STATED TASK: Write out the opening lines of the data word for word, up to and including the line with "tag(ft, 'pale metal", and leave every picture and every later line out.

PROVIDED DATA:
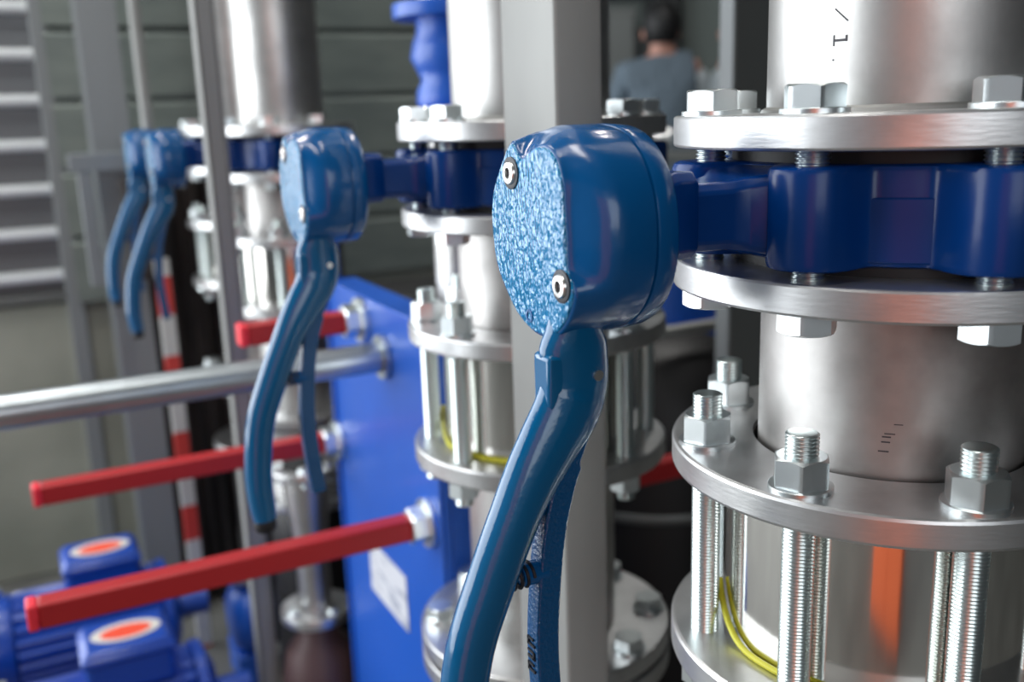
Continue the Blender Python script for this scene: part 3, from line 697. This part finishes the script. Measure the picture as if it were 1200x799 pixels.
for a in (-.42, .52):
    for b in (-.15, .15): MB().box((a - .02, b - .02, 0), (a + .02, b + .02, 1.08)).build('leg', M['post_dark'], wb)
tag(wb, 'dark machine table in front of the worker', 'table')
ft = empty('pipe_fitting', (.575, 4.3, 1.12), 0)
MB().lathe([(.0001, 0), (.07, 0), (.07, .03), (.04, .045), (.035, .08), (.055, .10), (.055, .125), (.0001, .125)], n=32).build('body', M['flange'], ft)
MB().lathe([(.0001, .05), (.03, .05), (.03, .12), (.045, .12), (.045, .14), (.0001, .14)], (0, 0, .06), 'x', 24).build('side_branch', M['flange'], ft)
tag(ft, 'pale metal pipe fitting lying on the dark machine table', 'fitting')

# ------------------------------------------------------------------ worker, seen from behind, reaching to the right
def skin(name, verts, edges, rads, m, parent, sub=2):
    me = bpy.data.meshes.new(name); me.from_pydata([Vector((v[0], -v[1], v[2])) for v in verts], edges, []); o = bpy.data.objects.new(name, me); COL.objects.link(o); o.parent = parent
    sk = o.modifiers.new('skin', 'SKIN'); 
    for i, r_ in enumerate(rads):
        rr_ = r_ if isinstance(r_, tuple) else (r_, r_); me.skin_vertices[0].data[i].radius = rr_; me.skin_vertices[0].data[i].use_root = (i == 0)
    sk.use_smooth_shade = True
    sb = o.modifiers.new('sub', 'SUBSURF'); sb.levels = sub; sb.render_levels = sub; me.materials.append(m); return o
wk = empty('person', (.80, 5.0, 0), 0)
body_v = [(0, 0, .98), (0, .01, 1.15), (-.01, .0, 1.32), (-.01, 0, 1.49), (-.01, .02, 1.56), (-.015, .02, 1.66), (-.02, .02, 1.74),
          (-.19, .0, 1.47), (-.25, -.10, 1.22), (-.18, -.26, 1.16), (-.13, -.33, 1.165),
          (.14, 0, 1.50), (.22, -.06, 1.27), (.27, -.02, 1.38), (.305, .0, 1.52), (.315, .005, 1.60),
          (-.09, 0, .92), (-.11, .01, .52), (-.11, .03, .09), (-.11, -.12, .045), (.09, 0, .92), (.11, .01, .52), (.11, .03, .09), (.11, -.12, .045)]
E_ = [(0, 1), (1, 2), (2, 3), (3, 4), (4, 5), (5, 6), (3, 7), (7, 8), (8, 9), (9, 10), (3, 11), (11, 12), (12, 13), (13, 14), (14, 15), (0, 16), (16, 17), (17, 18), (18, 19), (0, 20), (20, 21), (21, 22), (22, 23)]
rad_ = [(.14, .10), (.14, .10), (.16, .11), (.12, .09), .055, (.075, .09), (.068, .078), .052, .042, .032, .026, .052, .042, .036, .030, .026, .085, .058, .042, .035, .085, .058, .042, .035]
skin('body', body_v, E_, rad_, M['skin'], wk)
cl_v = body_v[:4] + [body_v[7], body_v[8], body_v[9]] + [body_v[11], body_v[12], body_v[13], body_v[14]] + body_v[16:19] + body_v[20:23]
cl_e = [(0, 1), (1, 2), (2, 3), (3, 4), (4, 5), (5, 6), (3, 7), (0, 11), (11, 12), (12, 13), (0, 14), (14, 15), (15, 16)]
# clothing: torso, left sleeve and trousers as one garment, the raised right sleeve paler
skin('coverall', body_v[:4] + [body_v[7], body_v[8], body_v[9]] + [body_v[11]] + body_v[16:19] + body_v[20:23] + [(-.01, .01, 1.55)],
     [(0, 1), (1, 2), (2, 3), (3, 4), (4, 5), (5, 6), (3, 7), (0, 8), (8, 9), (9, 10), (0, 11), (11, 12), (12, 13), (3, 14)],
     [(.165, .125), (.165, .125), (.19, .135), (.145, .11), .075, .062, .048, .088, .11, .08, .065, .11, .08, .065, .072], M['cloth'], wk)
skin('sleeve', [body_v[11], (.18, -.03, 1.38), body_v[12], body_v[13], (.297, 0, 1.49)], [(0, 1), (1, 2), (2, 3), (3, 4)], [.082, .070, .066, .058, .048], M['cloth_light'], wk)
hairm = MB(); R = []
for i in range(13):
    t = i / 12 * pi * .78; R.append([(-.018 + .092 * sin(t) * cos(a), .112 * sin(t) * sin(a) - .030, 1.700 + .115 * cos(t)) for a in [2 * pi * k_ / 28 for k_ in range(28)]])
hairm.rings(R).build('hair', M['hair'], wk, 80)
fc = MB()
fc.lathe([(.0001, -.03), (.012, -.025), (.014, -.01), (.006, .02), (.0001, .03)], (-.03, .085, 1.655), 'z', 12).build('nose', M['skin'], wk, 80)
for sx_ in (-.104, .066):
    MB().lathe([(.0001, -.008), (.020, -.006), (.030, .0), (.022, .008), (.0001, .008)], (sx_, -.005, 1.66), 'x', 16).build('ear', M['skin'], wk, 80)
    MB().lathe([(.0001, -.006), (.011, -.003), (.011, .003), (.0001, .006)], (-.02 + (.032 if sx_ > 0 else -.032), .062, 1.685), 'y', 12).build('eye', M['hair'], wk, 80)
MB().box((-.045, .066, 1.612), (.005, .075, 1.620)).build('mouth', M['red'], wk, 35, .003)
def hand(base, dirv, side, name):
    d = Vector(dirv).normalized(); s_ = Vector(side).normalized(); nrm = d.cross(s_)
    b = Vector(base); P = [b, b + d * .05, b + d * .085]; ed = [(0, 1), (1, 2)]; rd = [(.026, .018), (.036, .014), (.038, .013)]
    for k_, (off, ln) in enumerate(((-.028, .065), (-.010, .078), (.009, .074), (.026, .058))):
        i0 = len(P); P += [b + d * .09 + s_ * off, b + d * (.09 + ln * .55) + s_ * off * 1.1 + nrm * .008, b + d * (.09 + ln * .85) + s_ * off * 1.1 + nrm * .026]
        ed += [(2, i0), (i0, i0 + 1), (i0 + 1, i0 + 2)]; rd += [.010, .009, .008]
    i0 = len(P); P += [b + d * .035 - s_ * .042, b + d * .075 - s_ * .058 + nrm * .01]; ed += [(1, i0), (i0, i0 + 1)]; rd += [.011, .009]
    skin(name, P, ed, rd, M['skin'], wk, 2)
hand((.315, .005, 1.59), (.15, .1, 1), (1, 0, 0), 'hand'); hand((-.13, -.33, 1.165), (.5, -.8, -.05), (.8, .5, 0), 'hand')
tag(wk, 'blurred person with black hair in grey blue workwear, one pale sleeve raised, beyond the flanges', 'person')

# ------------------------------------------------------------------ orange locker-shaped stand-in added behind the camera for the stripe in the polished steel
lk = empty('orange_stand_in', (-.28, -1.35, 0), 0)
MB().box((-.30, -.25, .06), (.30, .25, 1.9)).build('housing', M['orange'], lk, 35, .006)
MB().box((-.285, .25, .10), (-.004, .268, 1.86)).build('door', M['orange'], lk, 35, .003)
MB().box((.004, .25, .10), (.285, .268, 1.86)).build('door', M['orange'], lk, 35, .003)
MB().box((-.28, -.23, 0), (.28, .23, .06)).build('plinth', M['post_dark'], lk)
MB().box((.03, .268, .95), (.045, .29, 1.1)).build('handle', M['post_dark'], lk, 35, .003)
tag(lk, 'unseen orange stand-in added behind the camera for its stripe in the polished valve body', 'locker')
# ceiling lamp housings
for i, (x, y) in enumerate(((-1.3, -.3), (-1.3, 1.9), (.9, 3.2), (-.2, .3))):
    e = empty('ceiling_lamp', (x, y, 3.80), 0)
    MB().box((-.10, -.68, 0), (.10, .68, .06)).build('housing', M['post'], e, 35, .004)
    MB().box((-.01, -.4, .06), (.01, -.38, .40)).box((-.01, .38, .06), (.01, .40, .40)).build('hanger', M['post_dark'], e)
    tag(e, 'strip lamp hanging from the ceiling, %s' % ('left of the camera', 'above the farthest columns', 'over the dark machinery', 'over the nearest column')[i], 'lamp')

SOLUTION TO THIS EXERCISE:
Continue the Blender Python script for this scene: part 3, from line 697. This part finishes the script. Measure the picture as if it were 1200x799 pixels.
for a in (-.42, .52):
    for b in (-.15, .15): MB().box((a - .02, b - .02, 0), (a + .02, b + .02, 1.08)).build('leg', M['post_dark'], wb)
tag(wb, 'dark machine table in front of the worker', 'table')
ft = empty('pipe_fitting', (.575, 4.3, 1.12), 0)
MB().lathe([(.0001, 0), (.07, 0), (.07, .03), (.04, .045), (.035, .08), (.055, .10), (.055, .125), (.0001, .125)], n=32).build('body', M['flange'], ft)
MB().lathe([(.0001, .05), (.03, .05), (.03, .12), (.045, .12), (.045, .14), (.0001, .14)], (0, 0, .06), 'x', 24).build('side_branch', M['flange'], ft)
tag(ft, 'pale metal pipe fitting lying on the dark machine table', 'fitting')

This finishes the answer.